Em que medida os objetos são capazes de constituir lugares? Que memórias e significados carregam? O que eles têm a dizer sobre nós? E em que medida podemos tomar lugares como objetos? Perguntas como essas estão na base das pesquisas desenvolvidas por Helene Sacco, que desde 2007 vem investigando a noção de objeto-lugar.
A primeira vez que atentou para a ideia foi observando as casas transportadas por carretas e caminhões em Santa Catarina, onde muitas famílias têm o estranho hábito de levarem consigo as suas moradas – e não apenas os pertences contidos nelas – ao se mudarem de um lugar para outro. Sua Coleção de casas moventes (2007-2013), série de fotografias que retrata o curioso costume, inspirou a criação de uma casa movente propriamente dita, instalação que recria uma morada condensada em pouco mais de 3 m².
Primeiro objeto-lugar construído pela artista, a habitação sobre rodas continha quarto, cozinha, sala e banheiro. Nela, uma pequena escrivaninha fazia as vezes de pia, enquanto uma cômoda também funcionava como horta e sofá. A cada nova inserção, em locais públicos e ou em espaços institucionais, a Casa movente (2009-2011) buscava instaurar um lugar de encontro e de partilha entre os passantes, vizinhos e visitantes. Transformada em gabinete poético, ao abrigar as investigações de Helene em torno dos locais onde a morada se instalava, a obra está na origem do gabinete de estudos criado para a vitrine da Casa M, em 2011, como parte das atividades da 8a Bienal do Mercosul.
Dessa vez, a artista transformou uma vitrine de pouco mais de 1 m² em uma saleta onde podia ler, desenhar e escrever. Ao longo das três semanas de exposição, parte desse ambiente se desprendia da vitrine para ocupar a rua. Munida de sua mala-escrivaninha – uma escrivaninha que literalmente se transformava em mala –, a artista percorria a vizinhança do espaço, conversando com os passantes, trocando ideias sobre o lugar e desenhando os arredores da morada.
Pois o mesmo móvel utilizado por Helene para dar vida a esse objeto-lugar também protagonizou outro trabalho recente da artista, a Objetoteca (2012). Espécie de escritório dedicado a inventariar e classificar objetos de acordo com sua forma e função, todos os seus elementos podiam ser acondicionados dentro de um baú-escrivaninha. Nele, eram disponibilizadas fichas de catalogação utilizadas pelo público para ampliar o inventário, originalmente contendo 96 objetos.
Na série de desenhos produzida para a Revista Lugares, a escrivaninha é mais uma vez tomada como objeto-lugar por excelência.

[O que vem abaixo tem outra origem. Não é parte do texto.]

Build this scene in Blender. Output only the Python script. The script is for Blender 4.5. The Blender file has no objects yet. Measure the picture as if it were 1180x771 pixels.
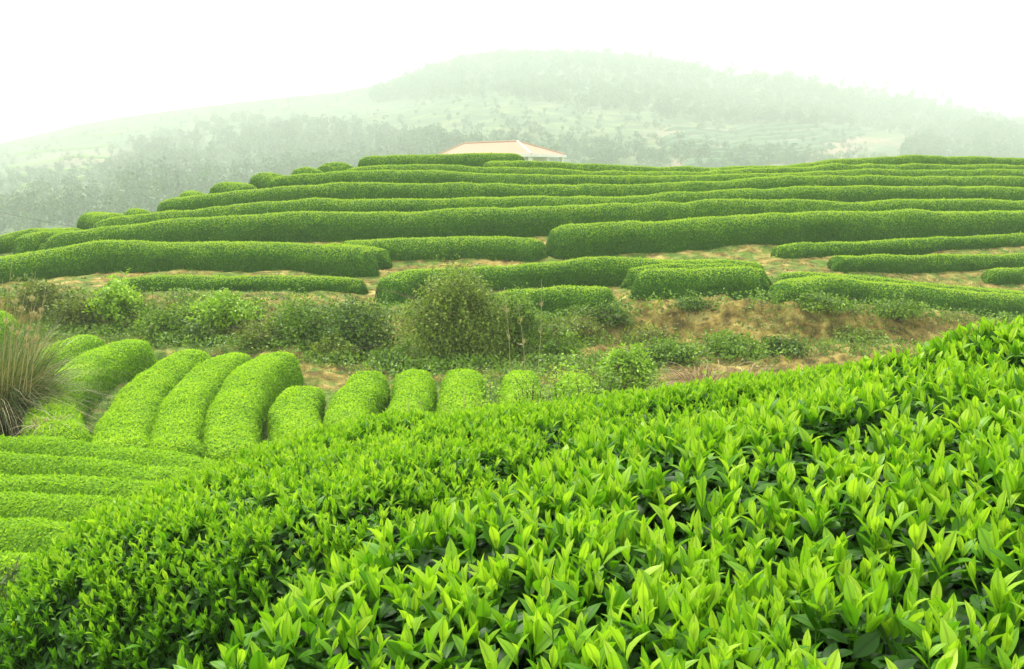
import bpy, math, random
import numpy as np
from mathutils import Vector
rng = np.random.default_rng(7)
random.seed(7)
C = bpy.context.scene
COL = C.collection

# ------------------------------------------------------------------ camera, sky, sun, exposure
F = 1150.0                       # focal length in photo pixels (photo is 1180 x 771)
PITCH = math.atan((385.5 - 200.0) / F)
cam_d = bpy.data.cameras.new('camera'); cam = bpy.data.objects.new('camera', cam_d); COL.objects.link(cam)
cam_d.sensor_width = 36.0; cam_d.sensor_fit = 'HORIZONTAL'; cam_d.lens = 36.0 * F / 1180.0
cam_d.clip_start = 0.05; cam_d.clip_end = 6000
cam.location = (0, 0, 0); cam.rotation_euler = (math.pi / 2 - PITCH, 0, 0)
C.camera = cam

SUN_EL, SUN_AZ = 60.0, -35.0      # azimuth measured from +Y (view direction) towards +X
w = bpy.data.worlds.new("World"); C.world = w; w.use_nodes = True
nt = w.node_tree; nt.nodes.clear()
sky = nt.nodes.new('ShaderNodeTexSky'); sky.sky_type = 'NISHITA'; sky.sun_disc = False
sky.sun_elevation = math.radians(SUN_EL); sky.sun_rotation = math.radians(SUN_AZ)
sky.dust_density = 4.0; sky.air_density = 1.0
hsv = nt.nodes.new('ShaderNodeHueSaturation'); hsv.inputs['Saturation'].default_value = 0.12
mixw = nt.nodes.new('ShaderNodeMix'); mixw.data_type = 'RGBA'; mixw.inputs[0].default_value = 0.6
mixw.inputs[7].default_value = (9.0, 9.2, 8.9, 1)      # the even white of an overcast sky
bg = nt.nodes.new('ShaderNodeBackground'); bg.inputs['Strength'].default_value = 0.10
out = nt.nodes.new('ShaderNodeOutputWorld')
nt.links.new(sky.outputs[0], hsv.inputs['Color']); nt.links.new(hsv.outputs[0], mixw.inputs[6])
nt.links.new(mixw.outputs[2], bg.inputs['Color']); nt.links.new(bg.outputs[0], out.inputs[0])

sd = bpy.data.lights.new('sun', 'SUN'); sun = bpy.data.objects.new('sun', sd); COL.objects.link(sun)
sd.energy = 1.5; sd.angle = math.radians(12); sd.color = (1.0, 0.96, 0.88)
el, az = math.radians(SUN_EL), math.radians(SUN_AZ)
sdir = Vector((math.sin(az) * math.cos(el), math.cos(az) * math.cos(el), math.sin(el)))
sun.rotation_euler = (-sdir).to_track_quat('-Z', 'Y').to_euler(); sun.location = (0, 0, 60)

C.view_settings.view_transform = 'Standard'; C.view_settings.look = 'None'
C.view_settings.exposure = 1.55; C.view_settings.gamma = 1.0; C.view_settings.use_curve_mapping = False
C.render.engine = 'CYCLES'
C.cycles.use_denoising = True
C.cycles.max_bounces = 7; C.cycles.diffuse_bounces = 3; C.cycles.glossy_bounces = 2
C.cycles.transmission_bounces = 5; C.cycles.transparent_max_bounces = 8; C.cycles.volume_bounces = 1
C.cycles.sample_clamp_indirect = 6.0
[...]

Entendida como “máquina construtora” ou como “fábrica de ideias e pensamentos”, nas palavras de Helene, ela adquire facetas as mais improváveis, como na versão em que se acopla a uma janela ou no modelo em que é atravessada por uma cama.
Cada mobiliário foi projetado pela artista a partir de referências encontradas na literatura, em textos de Georges Perec, Paul Auster e Walter Benjamin. Trata-se de narrativas e descrições de objetos que, como refere Helene, vêm carregadas da atmosfera de ambientes e têm muito a dizer sobre aqueles que os utilizam e o modo como experienciam seus lugares. Aqui, os objetos não apenas funcionam como lugares, mas os constroem, conformam, constituem. Refletem e tornam visível uma “experiência de lugar”, ao mesmo tempo em que também propõem um modo particular de habitar e conviver com os espaços que configuram.
* Texto publicado na Revista Lugares da Fundação Iberê Camargo, em abril de 2013.
** Fábrica de Objetos-Lugares, 2013. Situada na Rua Uruguai, 1248, subsolo, Setor dos Inservíveis, cep 96010-630. Nanquim sobre papel canson A4.